Nothing should be left out: output all of the entries exactly.

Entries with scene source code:
┏━━

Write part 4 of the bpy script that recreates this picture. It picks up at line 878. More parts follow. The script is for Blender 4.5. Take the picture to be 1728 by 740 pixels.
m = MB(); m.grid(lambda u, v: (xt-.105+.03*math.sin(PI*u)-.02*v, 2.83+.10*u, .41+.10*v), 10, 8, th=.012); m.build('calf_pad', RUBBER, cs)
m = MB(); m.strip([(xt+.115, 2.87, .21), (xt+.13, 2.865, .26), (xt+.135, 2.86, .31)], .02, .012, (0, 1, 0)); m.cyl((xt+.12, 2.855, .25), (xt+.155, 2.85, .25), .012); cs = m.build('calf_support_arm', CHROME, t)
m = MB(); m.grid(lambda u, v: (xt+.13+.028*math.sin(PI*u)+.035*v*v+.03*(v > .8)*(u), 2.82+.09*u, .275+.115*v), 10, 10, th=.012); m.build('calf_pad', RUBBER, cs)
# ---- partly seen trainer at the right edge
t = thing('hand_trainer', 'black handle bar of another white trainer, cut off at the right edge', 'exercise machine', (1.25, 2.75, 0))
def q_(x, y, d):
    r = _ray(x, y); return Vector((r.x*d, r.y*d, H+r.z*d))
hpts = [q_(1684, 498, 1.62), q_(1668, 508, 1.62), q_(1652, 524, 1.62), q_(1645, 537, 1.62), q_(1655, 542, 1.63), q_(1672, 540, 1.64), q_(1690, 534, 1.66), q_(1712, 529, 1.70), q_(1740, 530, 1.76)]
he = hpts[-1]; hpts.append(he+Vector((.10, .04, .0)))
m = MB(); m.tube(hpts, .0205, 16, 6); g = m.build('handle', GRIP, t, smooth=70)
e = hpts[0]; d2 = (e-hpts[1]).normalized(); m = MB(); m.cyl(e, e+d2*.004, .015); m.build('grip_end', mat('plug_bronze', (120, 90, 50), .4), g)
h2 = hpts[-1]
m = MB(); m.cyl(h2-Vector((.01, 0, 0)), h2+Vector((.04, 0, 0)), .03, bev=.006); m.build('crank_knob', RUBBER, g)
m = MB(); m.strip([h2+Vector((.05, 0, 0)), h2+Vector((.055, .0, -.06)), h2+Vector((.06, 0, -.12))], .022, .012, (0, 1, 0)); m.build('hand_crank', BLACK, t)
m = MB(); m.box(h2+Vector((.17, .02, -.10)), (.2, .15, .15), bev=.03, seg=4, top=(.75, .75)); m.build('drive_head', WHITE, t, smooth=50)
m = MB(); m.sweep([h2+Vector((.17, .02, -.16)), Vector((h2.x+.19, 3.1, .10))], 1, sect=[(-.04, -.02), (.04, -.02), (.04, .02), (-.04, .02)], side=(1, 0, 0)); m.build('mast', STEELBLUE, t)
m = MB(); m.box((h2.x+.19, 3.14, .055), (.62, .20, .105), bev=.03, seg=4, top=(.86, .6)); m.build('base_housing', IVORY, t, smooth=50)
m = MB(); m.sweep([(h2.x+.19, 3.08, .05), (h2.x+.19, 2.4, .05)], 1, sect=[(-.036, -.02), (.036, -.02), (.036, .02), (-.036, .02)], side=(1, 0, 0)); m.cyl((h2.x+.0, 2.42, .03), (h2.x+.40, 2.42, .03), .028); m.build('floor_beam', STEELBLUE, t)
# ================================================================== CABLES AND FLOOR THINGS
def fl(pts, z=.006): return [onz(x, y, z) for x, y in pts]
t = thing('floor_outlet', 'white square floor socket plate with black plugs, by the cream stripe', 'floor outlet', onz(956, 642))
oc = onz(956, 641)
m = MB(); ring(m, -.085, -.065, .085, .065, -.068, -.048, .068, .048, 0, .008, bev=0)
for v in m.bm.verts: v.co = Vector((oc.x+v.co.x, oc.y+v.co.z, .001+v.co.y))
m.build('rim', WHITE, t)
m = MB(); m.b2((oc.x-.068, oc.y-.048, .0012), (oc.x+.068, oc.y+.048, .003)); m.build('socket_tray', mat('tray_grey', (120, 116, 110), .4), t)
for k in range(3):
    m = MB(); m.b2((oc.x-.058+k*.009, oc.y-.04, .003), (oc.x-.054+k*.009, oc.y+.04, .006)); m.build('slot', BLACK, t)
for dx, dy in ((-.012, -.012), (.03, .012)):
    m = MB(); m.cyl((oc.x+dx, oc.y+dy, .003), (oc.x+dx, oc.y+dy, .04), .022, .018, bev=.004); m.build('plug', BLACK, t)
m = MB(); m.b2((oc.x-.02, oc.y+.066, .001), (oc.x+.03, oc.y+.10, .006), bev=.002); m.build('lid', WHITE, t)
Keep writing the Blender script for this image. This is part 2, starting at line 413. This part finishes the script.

┗━━

* [Solution below]:
Write part 4 of the bpy script that recreates this picture. It picks up at line 878. More parts follow. The script is for Blender 4.5. Take the picture to be 1728 by 740 pixels.
m = MB(); m.grid(lambda u, v: (xt-.105+.03*math.sin(PI*u)-.02*v, 2.83+.10*u, .41+.10*v), 10, 8, th=.012); m.build('calf_pad', RUBBER, cs)
m = MB(); m.strip([(xt+.115, 2.87, .21), (xt+.13, 2.865, .26), (xt+.135, 2.86, .31)], .02, .012, (0, 1, 0)); m.cyl((xt+.12, 2.855, .25), (xt+.155, 2.85, .25), .012); cs = m.build('calf_support_arm', CHROME, t)
m = MB(); m.grid(lambda u, v: (xt+.13+.028*math.sin(PI*u)+.035*v*v+.03*(v > .8)*(u), 2.82+.09*u, .275+.115*v), 10, 10, th=.012); m.build('calf_pad', RUBBER, cs)
# ---- partly seen trainer at the right edge
t = thing('hand_trainer', 'black handle bar of another white trainer, cut off at the right edge', 'exercise machine', (1.25, 2.75, 0))
def q_(x, y, d):
    r = _ray(x, y); return Vector((r.x*d, r.y*d, H+r.z*d))
hpts = [q_(1684, 498, 1.62), q_(1668, 508, 1.62), q_(1652, 524, 1.62), q_(1645, 537, 1.62), q_(1655, 542, 1.63), q_(1672, 540, 1.64), q_(1690, 534, 1.66), q_(1712, 529, 1.70), q_(1740, 530, 1.76)]
he = hpts[-1]; hpts.append(he+Vector((.10, .04, .0)))
m = MB(); m.tube(hpts, .0205, 16, 6); g = m.build('handle', GRIP, t, smooth=70)
e = hpts[0]; d2 = (e-hpts[1]).normalized(); m = MB(); m.cyl(e, e+d2*.004, .015); m.build('grip_end', mat('plug_bronze', (120, 90, 50), .4), g)
h2 = hpts[-1]
m = MB(); m.cyl(h2-Vector((.01, 0, 0)), h2+Vector((.04, 0, 0)), .03, bev=.006); m.build('crank_knob', RUBBER, g)
m = MB(); m.strip([h2+Vector((.05, 0, 0)), h2+Vector((.055, .0, -.06)), h2+Vector((.06, 0, -.12))], .022, .012, (0, 1, 0)); m.build('hand_crank', BLACK, t)
m = MB(); m.box(h2+Vector((.17, .02, -.10)), (.2, .15, .15), bev=.03, seg=4, top=(.75, .75)); m.build('drive_head', WHITE, t, smooth=50)
m = MB(); m.sweep([h2+Vector((.17, .02, -.16)), Vector((h2.x+.19, 3.1, .10))], 1, sect=[(-.04, -.02), (.04, -.02), (.04, .02), (-.04, .02)], side=(1, 0, 0)); m.build('mast', STEELBLUE, t)
m = MB(); m.box((h2.x+.19, 3.14, .055), (.62, .20, .105), bev=.03, seg=4, top=(.86, .6)); m.build('base_housing', IVORY, t, smooth=50)
m = MB(); m.sweep([(h2.x+.19, 3.08, .05), (h2.x+.19, 2.4, .05)], 1, sect=[(-.036, -.02), (.036, -.02), (.036, .02), (-.036, .02)], side=(1, 0, 0)); m.cyl((h2.x+.0, 2.42, .03), (h2.x+.40, 2.42, .03), .028); m.build('floor_beam', STEELBLUE, t)
# ================================================================== CABLES AND FLOOR THINGS
def fl(pts, z=.006): return [onz(x, y, z) for x, y in pts]
t = thing('floor_outlet', 'white square floor socket plate with black plugs, by the cream stripe', 'floor outlet', onz(956, 642))
oc = onz(956, 641)
m = MB(); ring(m, -.085, -.065, .085, .065, -.068, -.048, .068, .048, 0, .008, bev=0)
for v in m.bm.verts: v.co = Vector((oc.x+v.co.x, oc.y+v.co.z, .001+v.co.y))
m.build('rim', WHITE, t)
m = MB(); m.b2((oc.x-.068, oc.y-.048, .0012), (oc.x+.068, oc.y+.048, .003)); m.build('socket_tray', mat('tray_grey', (120, 116, 110), .4), t)
for k in range(3):
    m = MB(); m.b2((oc.x-.058+k*.009, oc.y-.04, .003), (oc.x-.054+k*.009, oc.y+.04, .006)); m.build('slot', BLACK, t)
for dx, dy in ((-.012, -.012), (.03, .012)):
    m = MB(); m.cyl((oc.x+dx, oc.y+dy, .003), (oc.x+dx, oc.y+dy, .04), .022, .018, bev=.004); m.build('plug', BLACK, t)
m = MB(); m.b2((oc.x-.02, oc.y+.066, .001), (oc.x+.03, oc.y+.10, .006), bev=.002); m.build('lid', WHITE, t)
Keep writing the Blender script for this image. This is part 2, starting at line 413. This part finishes the script.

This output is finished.